Task description:
Please set down all the lines beneath this one exactly, without the pictures.

---- Extracted records

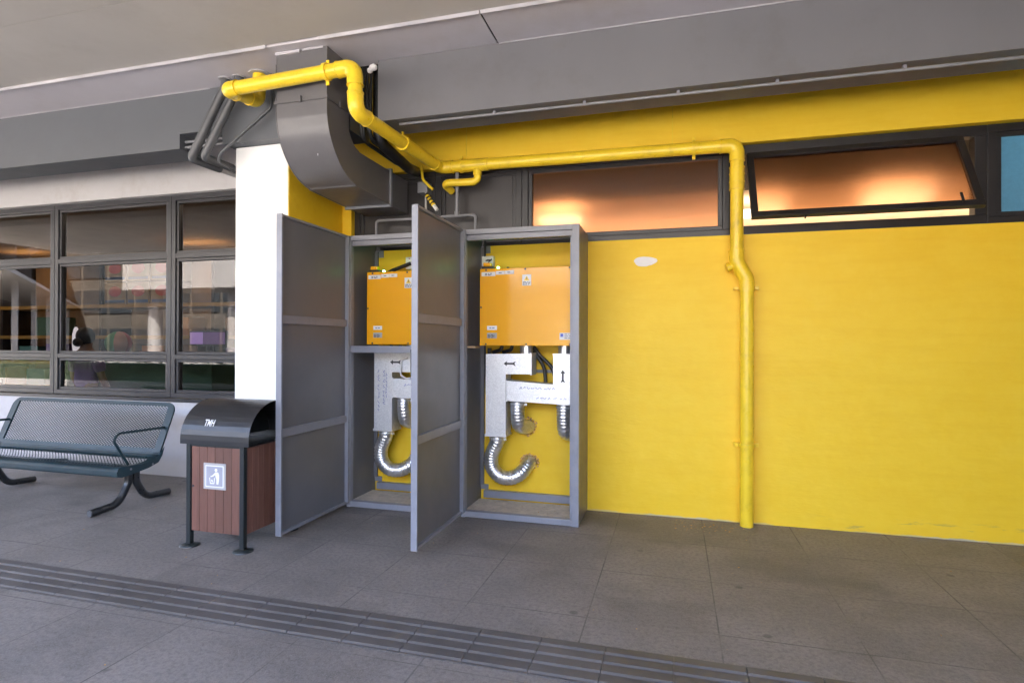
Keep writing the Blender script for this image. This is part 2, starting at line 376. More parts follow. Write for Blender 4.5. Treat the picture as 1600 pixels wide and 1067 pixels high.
# open top-hung window
f = MB(); rect(f, .427, 2.16, OZ0 + .002, OZ1 - .002, YF, YF + .09, .075); f = f.build('high_window', m_alu, yw)
sash = MB(); ang = R_(30); hz, hy = 2.905, YF - .002; SH = .665
rect(sash, .545, 2.005, 0, SH, -.02, .02, .050)
g = MB().box(.59, 1.96, -.003, .003, .045, SH - .045)
hk = MB().box(1.87, 1.884, -.03, -.0205, .02, .11).box(.9, .91, -.01, .01, -.02, .0)
for mb in (sash, g, hk):
    for p in mb.v:
        y, z = p.y, p.z - SH
        p.y = hy + y * math.cos(ang) + z * math.sin(ang); p.z = hz - y * math.sin(ang) + z * math.cos(ang)
s_ = sash.build('open_sash', m_alu, f); g.build('pane', m_amber, s_); hk.build('stay', m_alu, s_)
f = hi_window(2.162, 3.6); MB().box(2.245, 3.52, YF + .03, YF + .045, OZ0 + .085, OZ1 - .085).build('pane', m_bluepane, f)
f = hi_window(3.602, 6.5); MB().box(3.69, 6.42, YF + .03, YF + .036, OZ0 + .085, OZ1 - .085).build('pane', m_amber, f)
# bare plaster patch (irregular thin skim)
pp = [];
for k in range(26):
    a = 2 * math.pi * k / 26; r = 1 + .07 * math.sin(3 * a + 1) + random.uniform(-.03, .03)
    pp.append((-.234 + .094 * r * math.cos(a), 2.078 + .040 * r * math.sin(a)))
tag(MB().prism(pp, 1, YW - .003, YW + .01).build('plaster_patch', m_plaster), 'small white oval patch of bare plaster on the yellow wall', 'patch')
# ---- white shop wall with windows on the left
ww = thing('shop_wall', 'white wall with dark framed shop windows behind the bench', 'wall', (-7, YW, 0))
LX0, LX1, LZ0, LZ1 = -11.0, -3.45, .800, 2.965
MB().box(-14, LX1, YW, YW + .25, 0, LZ0).box(-14, LX1, YW, YW + .25, LZ1, 3.9).box(-14, LX0, YW, YW + .25, LZ0, LZ1).box(LX1, -3.302, YW, YW + .25, 0, 3.9).build('wall', m_offwhite, ww)
MB().box(LX0, LX1, YW - .014, YW - .001, LZ0 - .022, LZ0 + .012).build('sill', m_aluL, ww)
YL = YW + .06
edges = [-10.3, -8.50, -6.825, -5.16, -3.47]
for a, b in zip(edges, edges[1:]):
    f = MB(); a2, b2 = a + .003, b - .003
    rect(f, a2, b2, LZ0 + .013, LZ1 - .003, YL, YL + .10, .052)
    f.box(a2 + .052, b2 - .052, YL, YL + .10, 2.292, 2.345, .004).box(a2 + .052, b2 - .052, YL, YL + .10, 1.222, 1.272, .004)
    for z0, z1 in ((LZ0 + .065, 1.222), (1.272, 2.292), (2.345, LZ1 - .055)):
        rect(f, a2 + .052, b2 - .052, z0, z1, YL + .015, YL + .075, .030)
    f = f.build('shop_window', m_aluL, ww)
    for z0, z1 in ((LZ0 + .085, 1.20), (1.295, 2.27), (2.37, LZ1 - .075)):
        MB().add([(a2 + .07, YL + .04, z0), (b2 - .07, YL + .04, z0), (b2 - .07, YL + .04, z1), (a2 + .07, YL + .04, z1)], [(0, 1, 2, 3)]).build('pane', m_tint, f)
# ---- column: white front, yellow flank
cl = thing('column', 'white painted column with a yellow side standing between bin and duct', 'column', (-3.3, 4.4, 0))
MB().box(-3.578, -3.062, 4.05, YW - .001, 0, 3.045, .004).build('white_face', m_white, cl)
MB().box(-3.061, -3.055, 4.056, YW - .002, 0, 3.044).build('yellow_side', m_wall, cl)

# ================================================================== ROOMS BEHIND THE WINDOWS
rm = thing('back_room', 'warm lit room seen through the amber high windows', 'room', (1, 7, 0))
MB().box(-3.25, 7, 9.6, 9.7, 0, 3.3).box(-3.25, -3.2, 5.11, 9.6, 0, 3.3).box(7, 7.05, 5.11, 9.7, 0, 3.3).box(-3.2, 7, 7.1, 9.6, 3.22, 3.3).build('wall', m_cream, rm)
MB().box(-3.2, 7, 5.11, 7.1, 3.17, 3.30).build('bulkhead', m_brownc, rm)
m_lampw = emit('warm_lamp', (1, .80, .58), .15)
for x0, x1, y0, y1 in ((-1.75, -1.2, 7.35, 7.8), (.8, 1.3, 7.6, 8.0), (2.1, 2.75, 7.3, 7.7)):
    MB().box(x0, x1, y0, y1, 3.03, 3.06).build('ceiling_lamp', m_lampw, rm)
MB().box(-2.8, 6.5, 8.9, 9.1, 2.62, 2.68).build('added_uplight', emit('added_uplight', (1, .78, .55), .26), rm)  # added glowing strip below the sightline, brightens the room ceiling evenly
sh = thing('shop_room', 'dim shop interior seen through the dark framed windows', 'room', (-8, 7, 0))
m_shopw = paint('shop_wall_inside', (.30, .24, .18), .8)
MB().box(-14, -3.3, 9.0, 9.1, 0, 3.3).box(-3.35, -3.3, 5.11, 9, 0, 3.3).box(-14, -13.95, 5.11, 9, 0, 3.3).box(-14, -3.3, 5.11, 9, 3.2, 3.3).build('wall', m_shopw, sh)
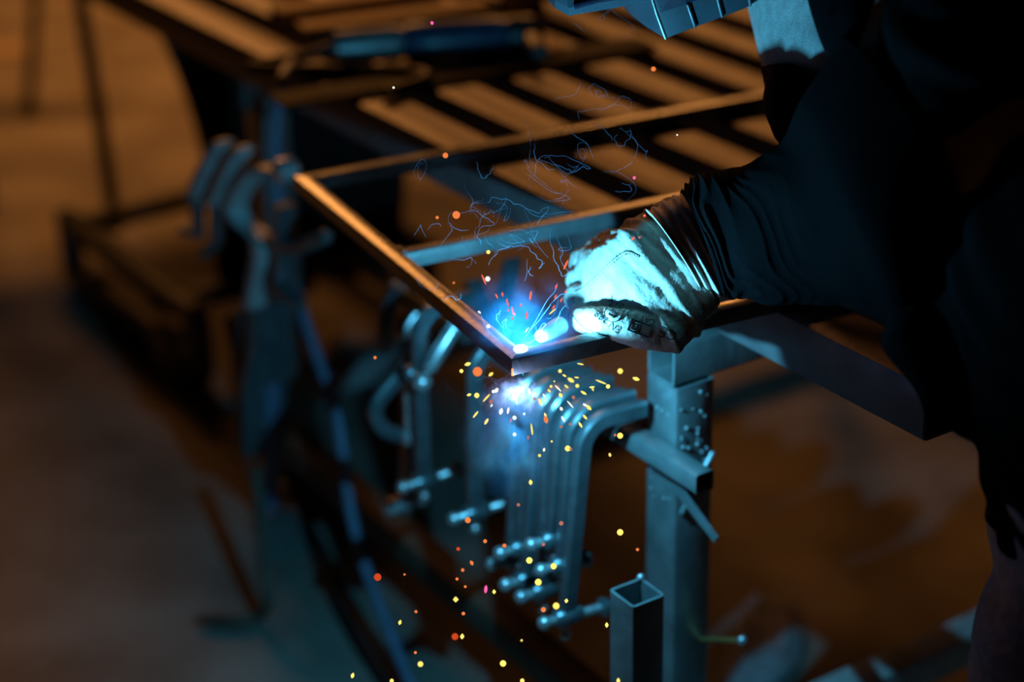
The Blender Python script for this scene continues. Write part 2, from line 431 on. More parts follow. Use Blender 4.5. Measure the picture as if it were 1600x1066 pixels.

--------

Reply:
Keep writing the Blender script for this image. This is part 2, starting at line 376. More parts follow. Write for Blender 4.5. Treat the picture as 1600 pixels wide and 1067 pixels high.
# open top-hung window
f = MB(); rect(f, .427, 2.16, OZ0 + .002, OZ1 - .002, YF, YF + .09, .075); f = f.build('high_window', m_alu, yw)
sash = MB(); ang = R_(30); hz, hy = 2.905, YF - .002; SH = .665
rect(sash, .545, 2.005, 0, SH, -.02, .02, .050)
g = MB().box(.59, 1.96, -.003, .003, .045, SH - .045)
hk = MB().box(1.87, 1.884, -.03, -.0205, .02, .11).box(.9, .91, -.01, .01, -.02, .0)
for mb in (sash, g, hk):
    for p in mb.v:
        y, z = p.y, p.z - SH
        p.y = hy + y * math.cos(ang) + z * math.sin(ang); p.z = hz - y * math.sin(ang) + z * math.cos(ang)
s_ = sash.build('open_sash', m_alu, f); g.build('pane', m_amber, s_); hk.build('stay', m_alu, s_)
f = hi_window(2.162, 3.6); MB().box(2.245, 3.52, YF + .03, YF + .045, OZ0 + .085, OZ1 - .085).build('pane', m_bluepane, f)
f = hi_window(3.602, 6.5); MB().box(3.69, 6.42, YF + .03, YF + .036, OZ0 + .085, OZ1 - .085).build('pane', m_amber, f)
# bare plaster patch (irregular thin skim)
pp = [];
for k in range(26):
    a = 2 * math.pi * k / 26; r = 1 + .07 * math.sin(3 * a + 1) + random.uniform(-.03, .03)
    pp.append((-.234 + .094 * r * math.cos(a), 2.078 + .040 * r * math.sin(a)))
tag(MB().prism(pp, 1, YW - .003, YW + .01).build('plaster_patch', m_plaster), 'small white oval patch of bare plaster on the yellow wall', 'patch')
# ---- white shop wall with windows on the left
ww = thing('shop_wall', 'white wall with dark framed shop windows behind the bench', 'wall', (-7, YW, 0))
LX0, LX1, LZ0, LZ1 = -11.0, -3.45, .800, 2.965
MB().box(-14, LX1, YW, YW + .25, 0, LZ0).box(-14, LX1, YW, YW + .25, LZ1, 3.9).box(-14, LX0, YW, YW + .25, LZ0, LZ1).box(LX1, -3.302, YW, YW + .25, 0, 3.9).build('wall', m_offwhite, ww)
MB().box(LX0, LX1, YW - .014, YW - .001, LZ0 - .022, LZ0 + .012).build('sill', m_aluL, ww)
YL = YW + .06
edges = [-10.3, -8.50, -6.825, -5.16, -3.47]
for a, b in zip(edges, edges[1:]):
    f = MB(); a2, b2 = a + .003, b - .003
    rect(f, a2, b2, LZ0 + .013, LZ1 - .003, YL, YL + .10, .052)
    f.box(a2 + .052, b2 - .052, YL, YL + .10, 2.292, 2.345, .004).box(a2 + .052, b2 - .052, YL, YL + .10, 1.222, 1.272, .004)
    for z0, z1 in ((LZ0 + .065, 1.222), (1.272, 2.292), (2.345, LZ1 - .055)):
        rect(f, a2 + .052, b2 - .052, z0, z1, YL + .015, YL + .075, .030)
    f = f.build('shop_window', m_aluL, ww)
    for z0, z1 in ((LZ0 + .085, 1.20), (1.295, 2.27), (2.37, LZ1 - .075)):
        MB().add([(a2 + .07, YL + .04, z0), (b2 - .07, YL + .04, z0), (b2 - .07, YL + .04, z1), (a2 + .07, YL + .04, z1)], [(0, 1, 2, 3)]).build('pane', m_tint, f)
# ---- column: white front, yellow flank
cl = thing('column', 'white painted column with a yellow side standing between bin and duct', 'column', (-3.3, 4.4, 0))
MB().box(-3.578, -3.062, 4.05, YW - .001, 0, 3.045, .004).build('white_face', m_white, cl)
MB().box(-3.061, -3.055, 4.056, YW - .002, 0, 3.044).build('yellow_side', m_wall, cl)

# ================================================================== ROOMS BEHIND THE WINDOWS
rm = thing('back_room', 'warm lit room seen through the amber high windows', 'room', (1, 7, 0))
MB().box(-3.25, 7, 9.6, 9.7, 0, 3.3).box(-3.25, -3.2, 5.11, 9.6, 0, 3.3).box(7, 7.05, 5.11, 9.7, 0, 3.3).box(-3.2, 7, 7.1, 9.6, 3.22, 3.3).build('wall', m_cream, rm)
MB().box(-3.2, 7, 5.11, 7.1, 3.17, 3.30).build('bulkhead', m_brownc, rm)
m_lampw = emit('warm_lamp', (1, .80, .58), .15)
for x0, x1, y0, y1 in ((-1.75, -1.2, 7.35, 7.8), (.8, 1.3, 7.6, 8.0), (2.1, 2.75, 7.3, 7.7)):
    MB().box(x0, x1, y0, y1, 3.03, 3.06).build('ceiling_lamp', m_lampw, rm)
MB().box(-2.8, 6.5, 8.9, 9.1, 2.62, 2.68).build('added_uplight', emit('added_uplight', (1, .78, .55), .26), rm)  # added glowing strip below the sightline, brightens the room ceiling evenly
sh = thing('shop_room', 'dim shop interior seen through the dark framed windows', 'room', (-8, 7, 0))
m_shopw = paint('shop_wall_inside', (.30, .24, .18), .8)
MB().box(-14, -3.3, 9.0, 9.1, 0, 3.3).box(-3.35, -3.3, 5.11, 9, 0, 3.3).box(-14, -13.95, 5.11, 9, 0, 3.3).box(-14, -3.3, 5.11, 9, 3.2, 3.3).build('wall', m_shopw, sh)
The Blender Python script for this scene continues. Write part 2, from line 431 on. More parts follow. Use Blender 4.5. Measure the picture as if it were 1600x1066 pixels.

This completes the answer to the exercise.